Die Zumutbarkeit ist im vorliegenden Fall unter Zugrundelegung des öffentlichen Verkehrsnetzes in Wien zu bejahen, zumal sich die Klägerin nur auf den Inhalt des Arbeitsvertrages zurückzog, in Richtung einer Unzumutbarkeit jedoch nichts vorbrachte (Arb 10.672, 10.975). Dies wird von ihr auch in der Revisionsbeantwortung nochmals bestätigt (S 4, dritter Abs) und eingeräumt, daß sich Betreuungspflichten bei Kindern nach 17jähriger Beschäftigung ändern und hier auch nicht (mehr) entscheidend seien.

Daß eine Interessenabwägung nur dann zu erfolgen habe, wenn von den Parteien des Arbeitsvertrages überhaupt kein Arbeitsort vereinbart wurde, kann den zitierten Vorentscheidungen, auf die sich insbesondere auch das Berufungsgericht und die Revisionsgegnerin bezogen, nicht entnommen werden. Entscheidend ist vielmehr, daß der gegenständliche Arbeitsvertrag eine Änderung des Arbeitsortes nicht von vornherein ausschloß und im übrigen dem im Laufe des Arbeitsverhältnisses neu hinzutretenden Umstand der Auflassung der bisherigen Arbeitsstätte durch eine zumutbare, den (redlichen) Interessen beider Parteien entsprechenden Lösung Rechnung getragen werden muß.

Der von der Revisionsgegnerin herangezogene Vergleich mit jenem Fall, in dem der Arbeitgeber sämtliche Filialen schließt und demnach das Entgelt bis zum Ende der Kündigungsfrist zahlen muß, ohne daß eine Versetzung in Frage kommt, ist nicht zielführend. Das Problem, daß die Beklagte "besser als andere Betriebe gestellt" würde, stellt sich hier nicht.

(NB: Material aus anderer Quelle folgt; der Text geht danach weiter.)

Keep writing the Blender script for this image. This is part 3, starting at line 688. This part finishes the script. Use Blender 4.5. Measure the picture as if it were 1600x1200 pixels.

Die beharrliche Weigerung der Klägerin, nach Schließung des "Kaufhauses Franz-Josefs-Bahnhof" in einer anderen Filiale der Beklagten in Wien 21 zu arbeiten, rechtfertigt die Entlassung nach § 27 Z 4 AngG. Das Arbeitsverhältnis wurde von der Beklagten (unstrittig) auf der Grundlage einer gerechtfertigten Entlassung abgerechnet. Daß ihr bei dieser Abrechnung entlassungsunabhängige Ansprüche vorenthalten worden wären, wurde von ihr nicht geltend gemacht. Ihr stehen sohin nach Endabrechnung des Arbeitsverhältnisses verbleibenden entlassungsabhängigen Ansprüche nicht zu (Arb 10.672).

Die Entscheidung über die Kosten erster Instanz und der Rechtsmittelverfahren ist in den §§ 41, 50 Abs 1 ZPO begründet.